The ribbon is one of the most ubiquitous symbols of femininity present in our culture. From the time we were children drawing stick figure girls, it was with a triangle dress and a bow on the head. In a 2021 study done by the Korean Ministry of Education, subjects were made to interact with computer-generated “agents” that discussed a variety of topics. The agents had identical robotic faces, with the distinction being that one had a ribbon on its head, and the other did not. The study found that the ribbon triggered gendered stereotypes, and the agent with the ribbon was seen as more competent in “feminine” disciplines such as psychology, and less competent in “masculine” areas such as finance.
How did an item so innocuous become one of the most potent embodiments of femininity? Let us travel backward through time, looking at important moments in which the ribbon has appeared, and what it has meant.
In recent years, personal style among women has seen a shift back to the traditional. If you have spent any time on social media over the past few months, you are likely to have encountered a good deal of lace, ribbon, babydoll collars, and bows. This style is being labeled “coquette” a term used to refer to a flirtatious woman, and is the latest in a long trend of styles and aesthetics that are imagining and reimagining femininity in various contexts.

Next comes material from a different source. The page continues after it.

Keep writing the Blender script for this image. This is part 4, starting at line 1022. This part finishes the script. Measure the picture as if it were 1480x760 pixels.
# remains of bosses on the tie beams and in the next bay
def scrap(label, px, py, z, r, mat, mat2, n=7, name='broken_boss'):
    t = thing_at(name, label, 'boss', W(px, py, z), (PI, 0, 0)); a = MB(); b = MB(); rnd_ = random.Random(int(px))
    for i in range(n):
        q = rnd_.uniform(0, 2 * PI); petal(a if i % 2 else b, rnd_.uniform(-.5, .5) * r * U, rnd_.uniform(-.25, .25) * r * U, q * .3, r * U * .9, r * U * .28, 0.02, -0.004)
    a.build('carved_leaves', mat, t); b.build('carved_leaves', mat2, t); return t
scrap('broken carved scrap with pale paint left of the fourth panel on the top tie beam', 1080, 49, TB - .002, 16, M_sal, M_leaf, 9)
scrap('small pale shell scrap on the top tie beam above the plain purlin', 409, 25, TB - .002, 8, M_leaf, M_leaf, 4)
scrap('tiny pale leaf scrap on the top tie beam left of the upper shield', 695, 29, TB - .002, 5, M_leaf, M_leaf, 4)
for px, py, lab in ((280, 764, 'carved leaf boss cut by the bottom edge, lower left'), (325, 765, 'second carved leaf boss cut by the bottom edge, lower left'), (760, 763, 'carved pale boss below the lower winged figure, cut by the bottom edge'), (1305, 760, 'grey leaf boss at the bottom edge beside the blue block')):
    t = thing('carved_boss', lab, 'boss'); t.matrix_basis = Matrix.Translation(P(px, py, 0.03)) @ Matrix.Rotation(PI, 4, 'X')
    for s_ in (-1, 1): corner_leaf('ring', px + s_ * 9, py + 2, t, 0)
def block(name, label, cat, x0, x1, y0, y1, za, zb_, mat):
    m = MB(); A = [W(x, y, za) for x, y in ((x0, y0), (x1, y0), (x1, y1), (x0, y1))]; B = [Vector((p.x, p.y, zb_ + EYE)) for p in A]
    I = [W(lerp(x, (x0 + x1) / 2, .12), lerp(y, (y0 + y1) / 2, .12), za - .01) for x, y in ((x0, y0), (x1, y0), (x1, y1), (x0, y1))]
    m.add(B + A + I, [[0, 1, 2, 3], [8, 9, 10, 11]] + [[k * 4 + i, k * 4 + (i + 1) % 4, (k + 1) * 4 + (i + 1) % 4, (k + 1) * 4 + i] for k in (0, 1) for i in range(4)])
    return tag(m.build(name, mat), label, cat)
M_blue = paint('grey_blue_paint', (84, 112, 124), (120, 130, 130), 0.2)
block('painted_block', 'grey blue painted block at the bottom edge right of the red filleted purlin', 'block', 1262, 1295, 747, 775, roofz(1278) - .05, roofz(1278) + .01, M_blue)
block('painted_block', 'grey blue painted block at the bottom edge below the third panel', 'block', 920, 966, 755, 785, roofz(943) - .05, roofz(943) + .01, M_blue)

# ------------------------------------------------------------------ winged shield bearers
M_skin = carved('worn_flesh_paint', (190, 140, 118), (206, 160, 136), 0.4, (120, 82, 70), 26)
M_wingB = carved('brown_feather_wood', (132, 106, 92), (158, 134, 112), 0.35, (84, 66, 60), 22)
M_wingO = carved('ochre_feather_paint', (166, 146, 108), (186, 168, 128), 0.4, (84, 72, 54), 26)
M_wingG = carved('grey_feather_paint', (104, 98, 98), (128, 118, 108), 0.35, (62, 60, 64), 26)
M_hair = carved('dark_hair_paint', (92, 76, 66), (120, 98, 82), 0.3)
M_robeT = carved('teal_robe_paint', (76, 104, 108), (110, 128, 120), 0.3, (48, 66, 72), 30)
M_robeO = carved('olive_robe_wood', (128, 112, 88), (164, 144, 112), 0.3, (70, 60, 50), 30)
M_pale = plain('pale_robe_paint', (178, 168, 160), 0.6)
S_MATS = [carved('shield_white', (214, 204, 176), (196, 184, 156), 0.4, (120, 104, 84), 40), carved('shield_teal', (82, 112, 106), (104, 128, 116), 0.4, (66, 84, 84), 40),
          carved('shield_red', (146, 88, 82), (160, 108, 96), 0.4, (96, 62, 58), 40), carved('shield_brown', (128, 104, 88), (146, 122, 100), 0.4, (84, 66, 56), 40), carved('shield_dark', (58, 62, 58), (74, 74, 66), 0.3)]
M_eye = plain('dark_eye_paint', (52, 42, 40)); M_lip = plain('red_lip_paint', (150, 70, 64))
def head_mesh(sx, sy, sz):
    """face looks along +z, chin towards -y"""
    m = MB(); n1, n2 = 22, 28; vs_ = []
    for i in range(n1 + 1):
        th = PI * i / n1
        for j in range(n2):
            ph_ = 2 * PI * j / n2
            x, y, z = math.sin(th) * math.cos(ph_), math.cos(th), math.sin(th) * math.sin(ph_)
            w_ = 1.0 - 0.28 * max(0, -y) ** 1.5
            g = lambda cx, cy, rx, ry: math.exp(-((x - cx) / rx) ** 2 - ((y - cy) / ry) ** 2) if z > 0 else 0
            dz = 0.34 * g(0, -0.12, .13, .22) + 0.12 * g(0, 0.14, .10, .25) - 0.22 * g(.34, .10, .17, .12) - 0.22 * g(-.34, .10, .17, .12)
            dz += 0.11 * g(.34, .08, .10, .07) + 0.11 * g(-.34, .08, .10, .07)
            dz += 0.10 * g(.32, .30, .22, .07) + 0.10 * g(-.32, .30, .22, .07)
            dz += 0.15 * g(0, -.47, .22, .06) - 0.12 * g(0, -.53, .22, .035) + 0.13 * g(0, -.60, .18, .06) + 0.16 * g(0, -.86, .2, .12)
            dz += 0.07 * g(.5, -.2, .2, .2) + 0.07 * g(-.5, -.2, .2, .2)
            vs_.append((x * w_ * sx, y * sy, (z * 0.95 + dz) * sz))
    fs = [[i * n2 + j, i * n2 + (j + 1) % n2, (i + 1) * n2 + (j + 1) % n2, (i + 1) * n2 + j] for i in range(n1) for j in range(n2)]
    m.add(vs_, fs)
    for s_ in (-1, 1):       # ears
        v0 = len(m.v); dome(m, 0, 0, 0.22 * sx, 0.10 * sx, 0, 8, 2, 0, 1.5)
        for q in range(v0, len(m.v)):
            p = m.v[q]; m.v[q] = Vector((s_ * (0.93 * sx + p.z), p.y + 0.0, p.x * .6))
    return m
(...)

The ribbon is a staple of the coquette style, signifying not only femininity, but youth, innocence, and a girlish quality. This style has been around for a number of years, albeit under a previous name that (questionably) paid reference to Vladimir Nobokov’s novel about a certain twelve-year-old girl. The term coquette also has a literary lineage, bringing to mind Hannah Webster Foster’s 1797 novel The Coquette, which ironically, was a cautionary tale about women straying from the predetermined path of marriage and children.